Goal of the exercise:
All lines in the data bearing the string "runs" should be identified and copied.

******

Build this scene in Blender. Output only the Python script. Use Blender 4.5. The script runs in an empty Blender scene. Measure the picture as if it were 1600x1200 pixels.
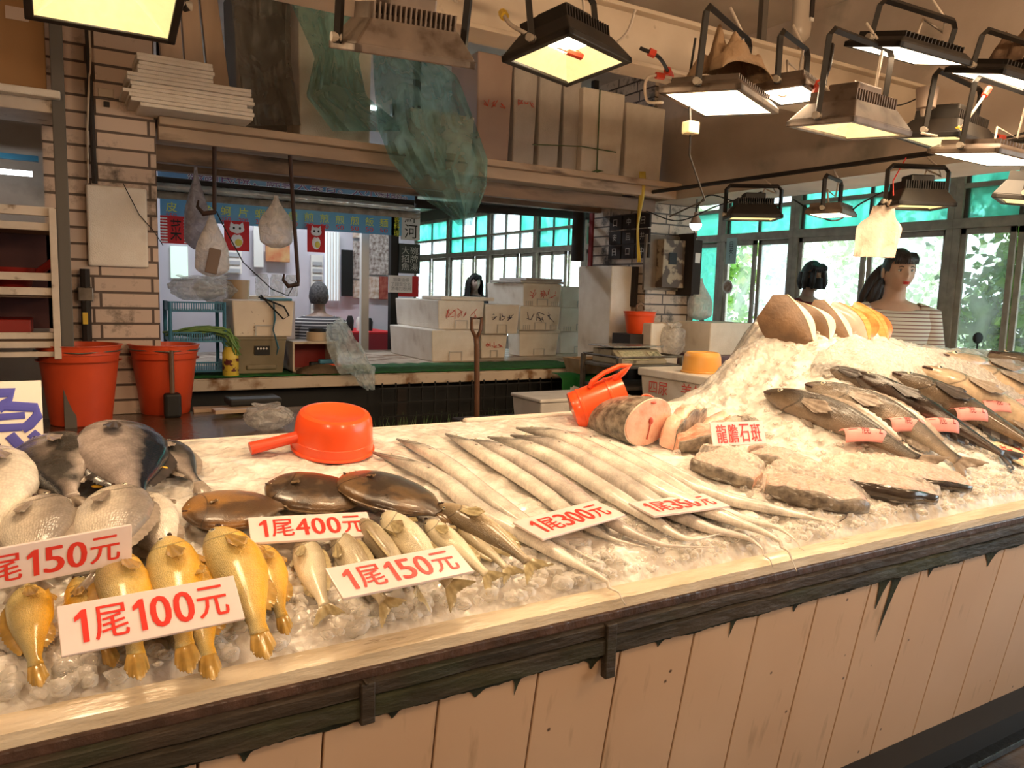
import bpy, bmesh, math, random
from mathutils import Vector, Matrix, noise
random.seed(7)
V = Vector
rad = math.radians
sc = bpy.context.scene
col = sc.collection

# ---------------------------------------------------------------- camera
# World frame: X runs along the fish counter, Y goes back into the stall, Z up.
CAM = V((0.096, -1.288, 1.45))
PITCH, ROLL, YAW, FPX = rad(6.75), rad(1.7), rad(30.6), 1200.0
_F = V((math.sin(YAW) * math.cos(PITCH), math.cos(YAW) * math.cos(PITCH), -math.sin(PITCH)))
_R0 = V((math.cos(YAW), -math.sin(YAW), 0))
_U0 = _R0.cross(_F)
_R = _R0 * math.cos(ROLL) + _U0 * math.sin(ROLL)
_U = _U0 * math.cos(ROLL) - _R0 * math.sin(ROLL)
cam = bpy.data.objects.new('camera', bpy.data.cameras.new('camera'))
col.objects.link(cam)
cam.data.sensor_fit = 'HORIZONTAL'
cam.data.sensor_width = 36.0
cam.data.lens = 36.0 * FPX / 1600.0
cam.data.clip_start = 0.02
cam.data.clip_end = 200
cam.matrix_world = Matrix(((_R.x, _U.x, -_F.x, CAM.x), (_R.y, _U.y, -_F.y, CAM.y), (_R.z, _U.z, -_F.z, CAM.z), (0, 0, 0, 1)))
sc.camera = cam

# ---------------------------------------------------------------- colour, sky, lights
sc.view_settings.view_transform = 'Standard'
sc.view_settings.look = 'None'
sc.view_settings.gamma = 1.0
sc.view_settings.exposure = 0.42
sc.view_settings.use_curve_mapping = False
w = bpy.data.worlds.new('sky')
sc.world = w
w.use_nodes = True
bg = w.node_tree.nodes['Background']
bg.inputs[0].default_value = (0.80, 0.93, 1.0, 1)
bg.inputs[1].default_value = 3.6
sun = bpy.data.objects.new('sun', bpy.data.lights.new('sun', 'SUN'))
col.objects.link(sun)
sun.data.energy = 5.0
sun.data.angle = rad(2)
sun.data.color = (1, .96, .88)
sun.rotation_euler = (rad(38), 0, rad(70))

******

Final result:
Build this scene in Blender. Output only the Python script. Use Blender 4.5. The script runs in an empty Blender scene. Measure the picture as if it were 1600x1200 pixels.
# World frame: X runs along the fish counter, Y goes back into the stall, Z up.